Christoph Jarmer alias Kristoff stellt am Donnerstag sein neues Album live im Ateliertheater in Wien vor. Harte Poesie ohne Kitsch und Süßlichkeiten.

Christoph Karl Izmenyi

Betrachtet man ihn in aktuellen Videos, denkt man an die USA. An gesichtslose Restaurantketten an der Interstate, deren größte Attraktion ein Klo mit Spülung ist.

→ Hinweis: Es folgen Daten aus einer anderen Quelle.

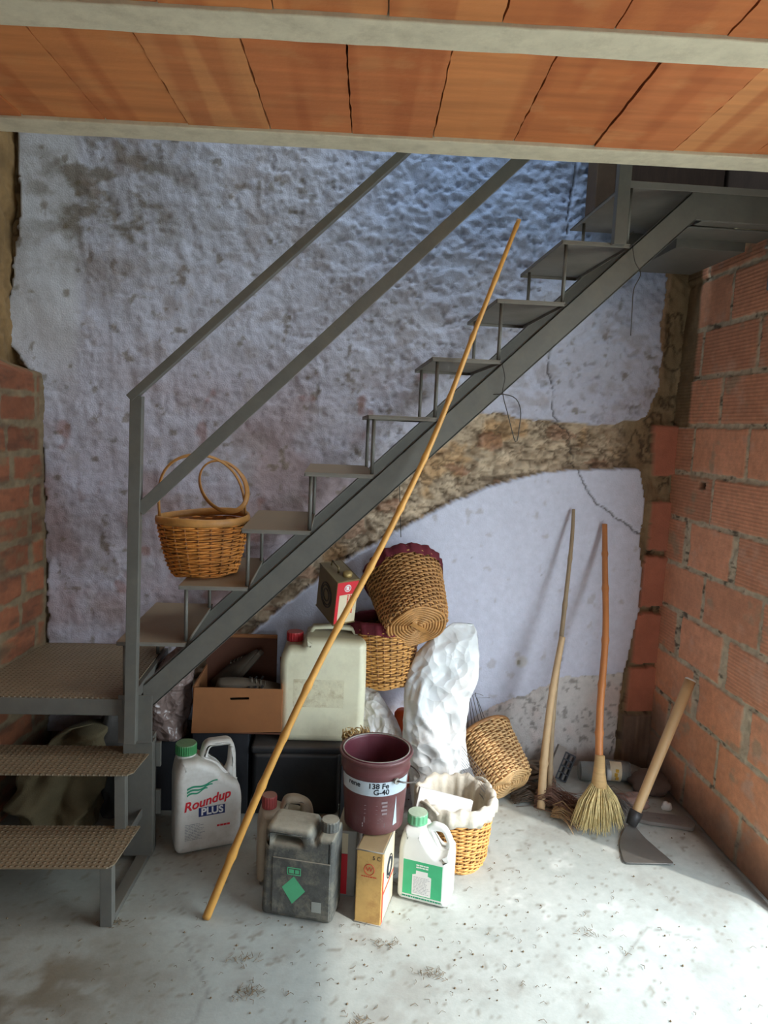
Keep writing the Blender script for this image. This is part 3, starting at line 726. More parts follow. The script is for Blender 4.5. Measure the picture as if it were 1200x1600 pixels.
# ------------------------------------------------------------------ wicker baskets
def wicker(parent, prof, rows, N_=24, amp=0.0045, rw=0.0042, mat=None, matdark=None, sx=1, sy=1, flatf=(0.9, 0.7), base=True, seed=0, name='woven_body'):
    """prof: list of (z, r); mouth upward"""
    zs_ = [p[0] for p in prof]; rs_ = [p[1] for p in prof]
    R = lambda z: float(np.interp(z, zs_, rs_))
    rg = random.Random(seed)
    b = MB(); zA, zB = zs_[0], zs_[-1]
    seg = N_*5
    for k in range(rows):
        z = zA+(zB-zA)*(k+0.5)/rows; r0 = R(z); pts = []
        jz = rg.uniform(-0.0012, 0.0012)
        for q in range(seg):
            t = 2*PI*q/seg
            r = r0+amp*math.cos(N_/2*t+PI*k)+0.0010*math.sin(3*t+k)
            pts.append((r*math.cos(t)*sx, r*math.sin(t)*sy, z+jz+0.0012*math.sin(2*t+k*1.7)))
        b.tube(pts, rw*rg.uniform(0.85, 1.15), 6, closed=True, flat=flatf)
    o = b.build(name, mat, parent, smooth=True, fix=False)
    s_ = MB()
    for k in range(N_):
        t = 2*PI*(k+0.0)/N_
        s_.tube([(R(z)*math.cos(t)*sx, R(z)*math.sin(t)*sy, z) for z in np.linspace(zA, zB, 7)], 0.0034, 5)
    # thin inner skin: the tight inside face of the weave
    s_.lathe([(R(z)-0.0045, z) for z in np.linspace(zA, zB, 8)], 60, sx, sy)
    s_.build('stakes', matdark or mat, parent, smooth=True, fix=False)
    if base:
        d = MB(); r0 = rs_[0]
        turns = int(r0/0.0125); n = turns*40
        pts = []
        for q in range(n+1):
            tt = q/n; r = 0.012+(r0-0.012)*tt; a = 2*PI*turns*tt
            pts.append((r*math.cos(a)*sx, r*math.sin(a)*sy, zA-0.002+0.004*math.cos(a*4.5+PI*int(tt*turns))))
        d.tube(pts, 0.0056, 6)
        for k in range(6):
            t = PI*k/6+0.2
            d.tube([(-r0*math.cos(t)*sx, -r0*math.sin(t)*sy, zA), (r0*math.cos(t)*sx, r0*math.sin(t)*sy, zA)], 0.0032, 5)
        d.lathe([(0.0, zA+0.004), (r0, zA+0.004)], 48, sx, sy)
        d.build('base', mat, parent, smooth=True, fix=False)
    return R
def wick(name, col, **k):
    return mk(name, col, 0.55, var=0.30, vs_=26, bump=0.25, bs=140, dirt=0.35, dirtcol=(88, 54, 28), **k)
M_W1 = wick('wicker_honey', (206, 134, 58)); M_W1D = wick('wicker_honey_inside', (140, 88, 42))
M_W2 = wick('wicker_brown', (186, 136, 80)); M_W2D = wick('wicker_brown_inside', (136, 94, 54))
M_W3 = wick('wicker_gold', (214, 158, 88)); M_W4 = wick('wicker_pale_tan', (208, 168, 116)); M_W4D = wick('wicker_tan', (150, 104, 60))  # tipped basket's weave is a paler tan
M_BAND = mk('split_cane', (176, 124, 64), 0.5, var=0.2, vs_=20, bump=0.15)
M_BUR = mk('burgundy_cloth', (104, 30, 42), 0.9, var=0.2, bump=0.4, bs=120)

# basket on the tread
t = thing('wicker_basket', 'round honey wicker basket with tall cane handles standing on the stair tread', 'basket', (-0.470, 2.625, 1.001), (math.radians(1), math.radians(-2), 0.2))
wicker(t, [(0.006, 0.112), (0.03, 0.122), (0.10, 0.140), (0.19, 0.156)], 24, 22, 0.0045, 0.0042, M_W1, M_W1D, sx=1.03, sy=0.92, seed=1)
b = MB(); pts = [(0.158*math.cos(q)*1.03, 0.158*math.sin(q)*0.92, 0.203+0.004*math.sin(2*q)) for q in np.linspace(0, 2*PI, 60, endpoint=False)]
b.tube(pts, 0.015, 8, closed=True, flat=(1.0, 0.45)); b.build('rim', M_BAND, t, smooth=True)
b = MB(); pts = []
for q in np.linspace(0, PI, 28):
    pts.append((-0.152*math.cos(q)-0.02*math.sin(q), -0.03*math.sin(q), 0.20+0.235*math.sin(q)**0.62))
b.tube(pts, 0.014, 8, flat=(0.35, 1.0)); b.build('handle', M_BAND, t, smooth=True)
b = MB(); pts = []
for q in np.linspace(0, 2*PI, 40, endpoint=False):
    u = 0.082*math.cos(q); w = 0.120*math.sin(q)
    pts.append((0.075+u*0.72+w*-0.50, 0.03+0.06*math.sin(q), 0.315+u*0.62+w*0.62))
b.tube(pts, 0.010, 8, closed=True, flat=(0.4, 1.0)); b.build('handle', M_BAND, t, smooth=True)

# hanging basket, mouth towards the wall
def hang_basket(name, label, pb, pm, r0, r1, rows, mat, matd, seed, N_=26, amp=0.006, rw=0.0050, group=None, cloth=True):
    pb = Vector(pb); pm = Vector(pm); h = (pm-pb).length
    t = thing(name, label, 'basket', pb); t.rotation_euler = (pm-pb).to_track_quat('Z', 'Y').to_euler()
    wicker(t, [(0.0, r0), (h*0.15, r0+(r1-r0)*0.28), (h, r1)], rows, N_, amp, rw, mat, matd, seed=seed)
    if cloth:
        b = MB(); rg = random.Random(seed)
        n = 90; ring = []
        prof = [(-0.012, 0.002), (0.009, -0.036), (0.011, -0.02), (0.013, 0.0), (0.004, 0.012), (-0.008, 0.006), (-0.010, -0.03)]
        vs = []
        for q in range(n):
            a = 2*PI*q/n; wv_ = 0.0035*math.sin(a*17+seed)+0.003*math.sin(a*29); dr = 0.018*max(0, math.sin(a*5+seed))*0.5+rg.uniform(0, 0.006)
            for i, (dr_, dz_) in enumerate(prof[1:]):
                zz2 = h+dz_-(dr if i == 0 else 0); rad = (r0+(r1-r0)*min(1, max(0, zz2/h)))+dr_+(wv_ if i < 4 else 0)
                vs.append((rad*math.cos(a), rad*math.sin(a), zz2))
        m_ = len(prof)-1
        fs = [(q*m_+i, ((q+1) % n)*m_+i, ((q+1) % n)*m_+i+1, q*m_+i+1) for q in range(n) for i in range(m_-1)]
        b.add(vs, fs); b.build('cloth_trim', M_BUR, t, smooth=True)
    return t
t = hang_basket('wicker_basket', 'large brown wicker basket hanging sideways from a wire, its round base turned to the room', (0.345, 2.735, 0.785), (0.300, 2.965, 0.950), 0.120, 0.162, 30, M_W2, M_W2D, 5, N_=38, amp=0.0042, rw=0.0046)
b = MB(); b.bar((-0.035, -0.02, -0.014), (0.035, 0.03, -0.014), 0.018, 0.004, (0, 0, 1)); b.build('base_slat', M_BAND, t)
hang_basket('wicker_basket', 'smaller gold wicker basket with burgundy cloth rim hanging upright under the brown one', (0.240, 2.880, 0.500), (0.225, 2.900, 0.765), 0.108, 0.148, 30, M_W3, M_W2D, 9, N_=30, amp=0.0042, rw=0.0044)
wire([(0.278, 3.075, 1.345), (0.280, 3.06, 1.30), (0.285, 3.04, 1.20), (0.29, 3.01, 1.095)], 0.0018, 'thin straight wire on the wall that holds the hanging baskets')

# basket tipped over by the wall
t = hang_basket('wicker_basket', 'tan wicker basket tipped over against the wall beside the white sack', (0.775, 2.785, 0.105), (0.690, 2.965, 0.225), 0.098, 0.128, 28, M_W4, M_W4D, 11, N_=30, amp=0.0042, rw=0.0044, cloth=False)
b = MB(); hh = 0.232
b.tube([(0.130*math.cos(q), 0.130*math.sin(q), hh+0.003) for q in np.linspace(0, 2*PI, 50, endpoint=False)], 0.009, 8, closed=True); b.build('rim', M_W4D, t, smooth=True)

# basket in front with a white cloth rim
t = thing('wicker_basket', 'gold wicker basket with dirty white cloth rim standing on the sunlit floor', 'basket', (0.478, 2.430, 0.0), (0, 0, 0.3))
wicker(t, [(0.008, 0.112), (0.03, 0.120), (0.235, 0.138)], 32, 30, 0.0038, 0.0042, M_W3, M_W4D, seed=21)
b = MB(); n = 100; vs = []
M_RAG = mk('dirty_white_cloth', (206, 198, 182), 0.9, var=0.10, bump=0.5, bs=60, dirt=0.5, dirtcol=(140, 116, 84))
prof = [(0.136-0.135, 0.195), (0.012, 0.198), (0.013, 0.225), (0.012, 0.245), (0.002, 0.256), (-0.012, 0.244), (-0.016, 0.20), (-0.024, 0.10), (-0.032, 0.03), (-0.125, 0.02)]
for q in range(n):
    a = 2*PI*q/n; wv_ = 0.004*math.sin(a*11)+0.003*math.sin(a*23+1)
    for i, (dr_, z_) in enumerate(prof):
        r = max(0.002, 0.137+dr_+(wv_ if i > 0 else 0)); zj = z_+(0.006*math.sin(a*7+2)+0.004*math.sin(a*19) if 0 < i < 5 else 0)
        vs.append((r*math.cos(a), r*math.sin(a), zj))
m_ = len(prof); b.add(vs, [(q*m_+i, ((q+1) % n)*m_+i, ((q+1) % n)*m_+i+1, q*m_+i+1) for q in range(n) for i in range(m_-1)])
b.build('cloth_liner', M_RAG, t, smooth=True)
for s_ in (-1, 1):
    b = MB(); a0 = 0.35 if s_ > 0 else 0.35+PI
    pts = [(0.150*math.cos(a0+q*0.35), 0.150*math.sin(a0+q*0.35), 0.235+0.022*math.cos(q*PI/2)) for q in np.linspace(-1, 1, 12)]
    b.tube(pts, 0.006, 6); b.build('handle', M_RAG, t, smooth=True)
M_FOAM = mk('white_polystyrene', (226, 224, 220), 0.8, var=0.05, bump=0.2, dirt=0.2, dirtcol=(150, 140, 130))
b = MB(); Mx = T(0.425, 2.372, 0.232) @ RZ(-0.10) @ RY(math.radians(12)) @ RX(math.radians(-22))
b.box(-0.098, 0.098, -0.018, 0.018, -0.042, 0.042)
o = b.build('foam_block', M_FOAM, bevel=0.003); o.matrix_world = Mx
tag(o, 'white foam block lying tilted in the mouth of the cloth-rimmed basket', 'foam block')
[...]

Christoph Jarmer trägt Truckerkappe, Jeansgilet und einen Bart, wie er in Redneck-County geschnitten wird.

Tatsächlich residiert Jarmer im Burgenland, dessen Ortschaften bezüglich Gesichtslosigkeit auch einiges zu bieten haben, aber es ist ihm lieber als Wien. Im Burgenland hat er mit Bruder Thomas in den 1990ern die Band Garish gegründet.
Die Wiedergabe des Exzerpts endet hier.